Who do you think you are?

It’s not something we consciously think about but we each have what I call our self-perception of who we think we are based on what we look like.  Just as we can see someone for the first time and form an opinion about them, we do the same about ourselves.  In my case, it was a “hairy” change in my appearance that made me consider what kind of person I am (or think I am).

My wife Bonnie left town for four days to visit her daughter.  That meant Niles, our dog, and I were going to “bach” it for four days.  One of the luxuries in bach’ing it is not having to shave (assuming you are clean shaven).  Not shaving seemed safe for me since I could let my wife have one look at me with a four-day growth of facial hair then shave it off at her request.

Well, Niles and I comfortably survived those four days.  When I picked Bonnie up at the airport she was surprised, as I suspected, at my budding grey beard.  But then came my turn to be surprised.  She said she thought she liked the way I looked and maybe I should continue to let it grow so she could see what I looked like with a full beard.  Each day when I thought I would hear the command, “SHAVE’, I instead heard the continuing compliment of “You look good in a beard.”

Then about a week later my son stopped by.  He and my wife got into a critique of my beard.  Ah ha, I thought.  They will want the beard to disappear.  No chance.  The consensus (I didn’t have a vote) was I would look better with something along the lines of a Van Dyke beard.  Sigh.  I took a quick trip to the barber, and my full beard turned into a van Dyke.

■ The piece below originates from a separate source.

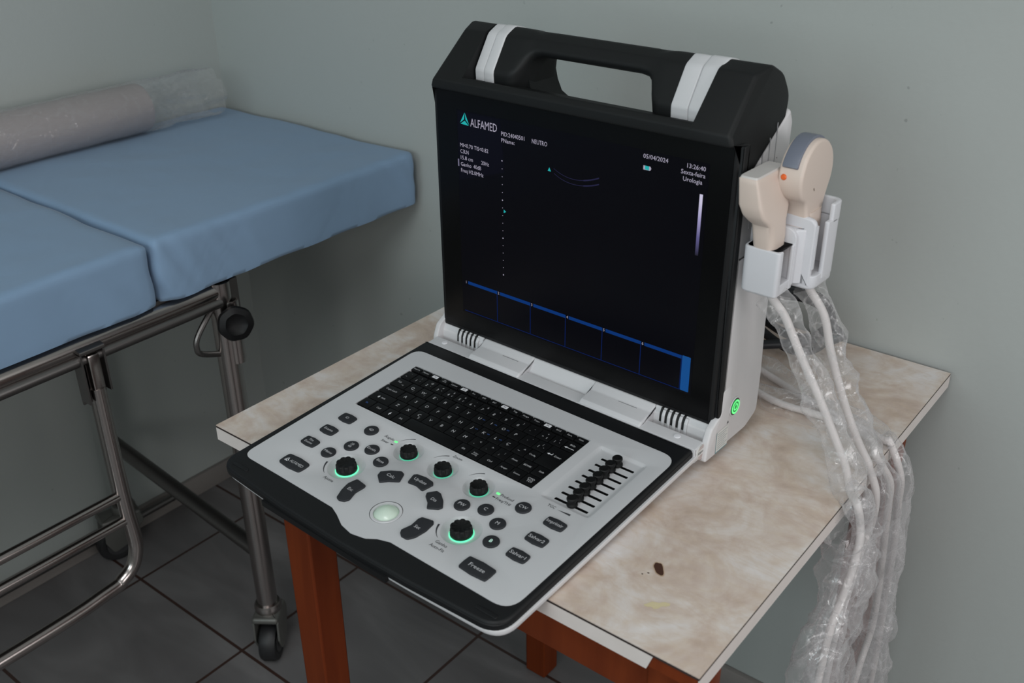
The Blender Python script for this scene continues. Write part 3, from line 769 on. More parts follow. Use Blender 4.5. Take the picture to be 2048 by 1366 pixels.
# dial knobs
for x, y, rr, kind in bowls:
    r0 = .0122 if kind == 'big' else .0103; h = .0112 if kind == 'big' else .0098
    Mk = MP @ Matrix.Translation((x * mm, y * mm, -.0046))
    g = G()
    fl = lambda t, z, h=h: (-.125 * (0.5 - 0.5 * math.cos(9 * t)) ** 2 if z > h * .45 else -.02 * (0.5 - .5 * math.cos(9 * t)) ** 2)
    g.lathe([(r0 * .98, 0.0012), (r0, .002), (r0, h * .45), (r0 * .97, h * .55), (r0 * .96, h * .9), (r0 * .90, h), (r0 * .80, h * 1.0), (r0 * .74, h * .95), (0, h * .93)], knobm, Mk, 108, flute=fl)
    o = g.obj('dial_knob', cp, sharp=60)
    g = G(); g.lathe([(r0 * 1.01, .0002), (r0 * (1.09 if kind == 'big' else 1.05), .0002), (r0 * (1.09 if kind == 'big' else 1.05), .0011), (r0 * 1.01, .0013)], glow if kind == 'big' else mat('green_glow_soft', (0.1, 0.6, 0.4), .4, emit=(0.10, 0.62, 0.38), es=.5), Mk, 48); g.obj('knob_light', cp)
# indicator leds
for x, y in ((131, -225.2), (288.5, -226.4)):
    g = G(); g.prism(P(rrect(x - 2.1, y - 1.3, x + 2.1, y + 1.3, .6)), .0005, .0012, led, MP, bt=.0002); g.obj('indicator_light', cp)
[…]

I now sport that Van Dyke.  What is interesting is others’ reactions to my new appearance.  One or two said I looked smart. Whoa I thought; did I look stupid before?  A checkout clerk said I looked distinguished.  The problem is I’m not applying for the position of Ambassador to the UN.  My wife said I looked handsome.  This made me wonder what she thought I looked like before the beard.  But most importantly, it was and is the change it brought in who I think I am.

If you were to have asked me pre-beard who I was, I would have said an easy going, mostly smiling, try-to-get-along-with-everyone kind of guy.  Now, I don’t know.  When I’m away from the mirror I still think of myself as that easy-going guy.  I look at myself in the mirror and know that I haven’t changed.  But the guy staring back at me looks a bit more studious than I am and maybe just a bit more stern.  A guy a little less likely to crack a joke or laugh at one.  Then I wonder how many people I judged by their looks only and possibly been a bit harsh in my judgment because of the way they look.

So what can I say about all this?  Take a look in the mirror and decide strictly on the way the person looking back at you is like (not the way you know you are).